Shantanu plays a pretty straightforward character with few complications, that of the MCP, while Akash swings from passionate love to pointless fragility.

Sonali Kulkarni is okay in parts but she just isn't an 'older woman'. Sorry, she just doesn't look the part to start with. When she looks into the mirror and is upset by crow's feet, you feel like reassuring her that there are none and are unlikely to be any for quite some time.

Jimmy Shergil looks pretty good though his dialogue-delivery could do with some honing up. Nirmal Pandey's role is vaguely similar to the one in Is Raat Ki Subah Nahin, where he had two women fall for him; here, he's surrounded by a bevy of models with his lover looking on anxiously from the fringes. And he looked as uncomfortable in the lovemaking sequences then as he does now.

Click for bigger pic!
Talking about love scenes, Desh Deepak essays an elaborately long one in the beginning of the film. It's rather sad, you know, because neither Nirmal nor Sonali can kiss to save their lives, or at least the film. They look uncomfortable, and when they try to show themselves in the throes of orgiastic ecstasy, it looks like they are having serious organic trouble.

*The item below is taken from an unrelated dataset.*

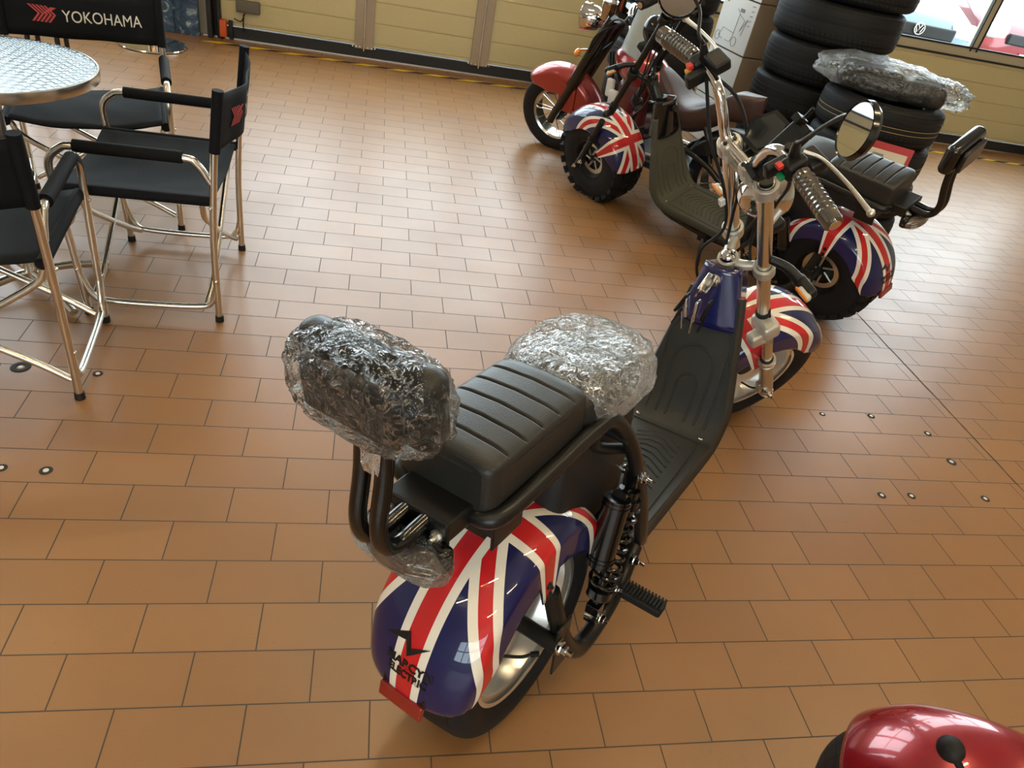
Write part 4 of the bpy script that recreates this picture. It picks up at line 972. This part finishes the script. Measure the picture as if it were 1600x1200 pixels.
# pedestal bar table with round chrome base, black bag behind the chairs, blue cabinet
t = empty('pedestal_table', (-.98, 4.83, 0), (0, 0, 0), 'tall pedestal table on a round chrome base beside the blue panel', 'table')
w = MB(); w.lathe([(0.002, .001), (0.002, .215), (.006, .22), (.012, .215), (.03, .10), (.045, .045), (.05, .034)], (0, 0, 0), (0, 0, 1), 56); w.build('base', CHR, t)
w = MB(); w.cyl((0, 0, .03), (0, 0, 1.05), .036); w.build('pole', mat('chrome_with_brown_reflection', (.40, .29, .21), .22, 1), t)  # chrome pole; the brown it reflects is put into the base colour
w = MB(); w.lathe([(1.05, .001), (1.05, .30), (1.08, .30), (1.08, .001)], (0, 0, 0), (0, 0, 1), 56); w.build('tabletop', ALU, t)
t = empty('blue_panel', (-.93, WY(-.9)-.10, 0), (0, 0, 0), 'blue marbled panel unit standing against the left end of the door', 'panel')
w = MB(); w.box((-.085, 0, .9), (.17, .05, 1.8)); w.build('leaf', MARBLE, t, smooth=False, bevel=.004)
w = MB(); w.box((.085, .004, .9), (.166, .05, 1.8)); w.build('leaf', MARBLE, t, smooth=False, bevel=.004)
t = empty('wall_control', (-.60, WY(-.6)-.07, 0), (0, 0, 0), 'orange and black door lock box low on the guide track', 'lock box')
w = MB(); w.rbox((0, 0, .075), (.05, .05, .12), .008); w.build('cover', ORNG, t); w = MB(); w.rbox((-.02, .01, .06), (.05, .05, .12), .008); w.box((.05, .02, .06), (.03, .02, .14)); w.build('bracket', PLA, t)
t = empty('junction_box', (-.42, WY(-.4)-.05, .19), (0, 0, 0), 'grey mesh junction box with dangling cables on the door', 'junction box')
w = MB(); w.rbox((0, 0, .05), (.17, .04, .085), .01); w.build('housing', mat('smoky_box', (.12, .11, .09), .5, bump=.8, bscale=150), t)
w = MB(); w.tube([(-.02, -.02, .01), (-.05, -.03, -.05), (-.10, -.02, -.04)], .004, 8); w.tube([(-.03, -.02, .0), (-.035, -.03, -.08), (-.03, -.02, -.12)], .005, 8); w.tube([(-.04, 0, .09), (-.05, -.02, .3), (-.07, 0, .9)], .004, 8); w.build('cable', RUB, t)
# dark bag behind the rear chair
t = empty('padded_bag', (-.97, 3.42, 0), (0, 0, .2), 'black padded bag with a grey cover on a stool behind the rear chair', 'bag')
w = MB(); w.grid(film((0, 0, .62), (.27, .20, .19), 2.2, .10, freq=4), cv=True); w.build('body', FAB, t, ang=180)
w = MB(); w.grid(film((.14, -.05, .79), (.13, .10, .06), 6.2, .14, freq=5), cv=True); lab(w.build('cover', mat('grey_cover', (.16, .155, .15), .35), t, ang=180), 'grey crumpled cover')
for sx in (-1, 1):
    for sy in (-1, 1): w = MB(); w.cyl((sx*.07-.13, sy*.14, 0), (sx*.06-.12, sy*.12, .50), .012); w.build('leg', BLK, t)

# ================================================================== TYRES, BOXES
def car_tyre(name, r, wd, ri, gold, label, loc, rz, group):
    e = empty(name, loc, (0, 0, rz), label, 'tyre', group); s = r-ri
    prof = [(.10*wd, ri), (.04*wd, ri+.012), (.01*wd, ri+s*.45), (.03*wd, ri+s*.78), (.09*wd, r-.012), (.17*wd, r-.003), (.5*wd, r), (.83*wd, r-.003), (.91*wd, r-.012), (.97*wd, ri+s*.78), (.99*wd, ri+s*.45), (.96*wd, ri+.012), (.90*wd, ri)]
    prof = [(p.x, p.y) for p in spline([(a, b, 0) for a, b in prof], 3)]; prof += [(.82*wd, ri+.02), (.5*wd, r-.02), (.18*wd, ri+.02), prof[0]]
    # add real circumferential grooves
    w = MB(); pr = []
    for (h, q) in prof[:37]:
        pr.append((h, q))
    w.lathe(prof, (0, 0, 0), (0, 0, 1), 72, uv=True); w.build('casing', T_CAR, e)
    w = MB()
    for k in (.34, .46, .58, .69): w.lathe([(k*wd-.004, r-.001), (k*wd-.003, r+.0012), (k*wd+.003, r+.0012), (k*wd+.004, r-.001)], (0, 0, 0), (0, 0, 1), 72)
    w.build('tread_groove', mat('groove_black', (.004, .004, .004), .8), e)
    if gold:
        w = MB()
        for k in (.40, .52): w.lathe([(k*wd-.0015, r+.001), (k*wd+.0015, r+.001)], (0, 0, 0), (0, 0, 1), 72)
        w.build('gold_line', STRIPE, e)
    return e
def tstack(x, y, n, r, wd, ri, gold, what, group, tx=0, first=None):
    z = 0; order = ['bottom', 'second', 'third', 'fourth', 'fifth', 'topmost']; first = None
    for k in range(n):
        nm = 'topmost' if k == n-1 else order[k]
        lb = what % (nm if nm in ('bottom', 'topmost') else nm+' up'); jx, jy = random.uniform(-.012, .012), random.uniform(-.012, .012); g = gold and k >= n-4
        if first is None or (g != bool(first.get('g'))): first = car_tyre('car_tyre', r, wd, ri, g, lb, (x+jx, y+jy, z), random.uniform(0, 6), group); first['g'] = 1 if g else 0; o = first
        else: o = copy_tree(first); o.location = (x+jx, y+jy, z); o.rotation_euler = (0, 0, random.uniform(0, 6)); o['label'] = lb
        z += wd
    return z
ZA = tstack(3.28, 2.93, 4, .325, .195, .20, True, 'black car tyre with gold lines, %s in the short stack', 'tyres in the short stack under the wrapped parcel')
tstack(3.28, 3.68, 6, .372, .225, .22, False, 'wide black tyre, %s in the tall stack right of the cardboard boxes', 'tyres in the tall stack')
tstack(2.42, 4.30, 5, .32, .215, .19, False, 'black tyre, %s in the stack left of the cardboard boxes', 'tyres in the stack left of the boxes')
# wrapped parcel on the short stack
t = empty('wrapped_parcel', (3.25, 2.93, ZA), (0, 0, -.45), 'dark parcel loosely wrapped in clear film on top of the short tyre stack', 'parcel')
w = MB(); w.rbox((-.10, .0, .066), (.34, .26, .13), .05); w.rbox((.16, -.02, .056), (.24, .24, .11), .04); w.build('contents', mat('dark_contents', (.03, .026, .022), .35, bump=1, bscale=25), t)
w = MB(); w.grid(film((-.06, 0, .088), (.33, .22, .082), 11.2, .11, freq=8), cv=True); w.build('plastic_wrap', WRAP, t, ang=180)
w = MB(); w.grid(film((.25, .03, .07), (.15, .15, .06), 4.2, .28, freq=7), cv=True); w.build('loose_film', WRAP, t, ang=180)
# red and white label card on the stack
t = empty('price_card', (2.99, 2.60, .36), (0, 0, 0), 'red bordered price card leaning on the short tyre stack', 'card')
Mc = Matrix.Rotation(-.55, 4, 'Z') @ Matrix.Rotation(-.18, 4, 'X')
w = MB(Mc); w.box((.12, -.035, .16), (.30, .004, .22)); w.build('backing', mat('red_card', (.42, .02, .02), .5), t, smooth=False)
w = MB(Mc); w.box((.15, -.038, .15), (.20, .003, .17)); w.build('white_field', mat('cream_card', (.66, .62, .50), .6), t, smooth=False)
w = MB(Mc)
for k in range(9): w.box((.09+.006*k, -.0405, .19), (.003, .001, .05))
for k in range(4): w.box((.17, -.0405, .12+.012*k), (.05, .001, .005))
w.tube([(.14, -.0405, .13), (.16, -.0405, .17), (.17, -.0405, .12), (.18, -.0405, .18)], .003, 6, 0); w.build('print', TXT, t, smooth=False)
# tag on the right of the stack
t = empty('tyre_label', (3.28+.34*math.cos(-.12), 2.93+.34*math.sin(-.12), .62), (0, 0, -.12), 'white paper label on the side of the short tyre stack', 'label')
w = MB(); w.box((.006, 0, -.03), (.002, .08, .12)); w.build('paper', WHT, t, smooth=False)

# cardboard boxes: white printed side, brown side
def carton(z, h, lb, draw, first=False):
    e = empty('cardboard_box', (3.0, 4.2, z), (0, 0, .16), lb, 'box', 'cardboard boxes stacked by the tall tyres')
    w = MB(); w.box((.22, .22, h/2), (.44, .44, h-.003)); w.build('carton', CARD, e, smooth=False, bevel=.004)
    w = MB(); w.box((-.0015, .22, h/2), (.003, .434, h-.008)); ws = w.build('white_side', CARDW, e, smooth=False)
    w = MB(); X = -.0045
    def ln(P, r=.0016): w.tube([(X, .44-a, b) for a, b in P], r, 6, 0)
    if draw:
        w.rbox((X, .17, h*.78), (.003, .05, .022), .001)
        ln([(.16, .05), (.22, .05), (.24, .10), (.25, h*.72), (.21, h*.78)]); ln([(.12, .05), (.06, .06), (.10, .12), (.24, .11)]); ln([(.25, h*.70), (.33, h*.62), (.30, h*.40), (.36, h*.66), (.33, h*.34)])
        for cx_ in (.05, .27): ln([(cx_+.03*math.cos(a*PI/8), .06+.03*math.sin(a*PI/8)) for a in range(17)])
        for k in range(2): ln([(.06+.012*k, h-.05), (.06+.012*k, h-.03)], .003)
        for k in range(5): ln([(.37+.004*(k % 2), h*.55+.03*k), (.40, h*.56+.03*k)], .002)
    else:
        for k in range(3): ln([(.05+.02*k, h-.06), (.06+.02*k, h-.03), (.07+.02*k, h-.06)], .002)
    w.build('print', GREY, ws, smooth=False)
    return e
carton(0, .31, 'lowest white sided cardboard box in the pile beside the tyres', False)
carton(.312, .33, 'middle cardboard box of the pile, scooter line drawing on its lower white side', False)
carton(.645, .33, 'cardboard box second from the top with a scooter drawing on its white side', True)
carton(.978, .30, 'topmost cardboard box of the pile beside the tyres', False)

# machine foot at the far right door edge
t = empty('black_case', (6.95, 5.16, 0), (0, 0, .1), 'small black case standing by the door at the right edge', 'case')
w = MB(); w.rbox((0, 0, .09), (.22, .13, .17), .02); w.build('body', PLA, t); w = MB(); w.tube([(-.05, 0, .18), (0, 0, .21), (.05, 0, .18)], .008, 8); w.build('handle', RUB, t)

# floor anchors: ringed bolt holes in the tiles
spots = [(-.434, 1.079, 1.9), (-.2215, 1.068, 1), (-.2195, .649, 1.1), (-.3236, .654, 1), (2.253, 1.069, .8), (2.466, 1.074, 1), (2.657, .985, 1), (2.650, .830, 1.25), (2.25, .650, 1), (2.364, .651, 1), (2.654, .648, 1.05)]
names = ['widest dark floor anchor, at the far left under the chairs', 'small floor anchor beside the nearest chair foot', 'floor anchor on the open tiles left of the foreground scooter', 'floor anchor at the very left edge of the picture', 'floor anchor nearest the foreground front wheel', 'floor anchor second from the front wheel in the back row', 'floor anchor between the front wheel and the long joint', 'smudged floor anchor closest to the long joint', 'leftmost floor anchor of the front row right of the scooter', 'middle floor anchor of the front row right of the scooter', 'rightmost floor anchor of the front row']
for (x, y, s), nm in zip(spots, names):
    e = empty('floor_anchor', (x, y, 0), (0, 0, random.uniform(0, 6)), nm, 'floor anchor', 'bolt anchors set in the floor tiles')
    w = MB(); w.lathe([(.0006, .0055*s), (.0022, .008*s), (.0018, .0125*s), (.0004, .0145*s)], (0, 0, 0), (0, 0, 1), 24); w.build('ring', mat('grimy_ring', (.02, .018, .015), .7), e)
    w = MB(); w.disc((0, 0, .0012), (0, 0, 1), .0062*(s if s < 1.5 else 1), .0016, 16); w.build('plug', WHT, e)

The music by Vishal has two very catch numbers though the remaining sound repetitive. The lyrics of Gary Lawyer's song may have sounded right in Hindi but you wonder what on earth 'For luck I draw tattoos on the moon' would mean? Of course, it sounds very profound, so we'd better let that pass.

One place the film certainly scores is in Ahmed Khan's clean choreography, the only element that's smooth and uncluttered.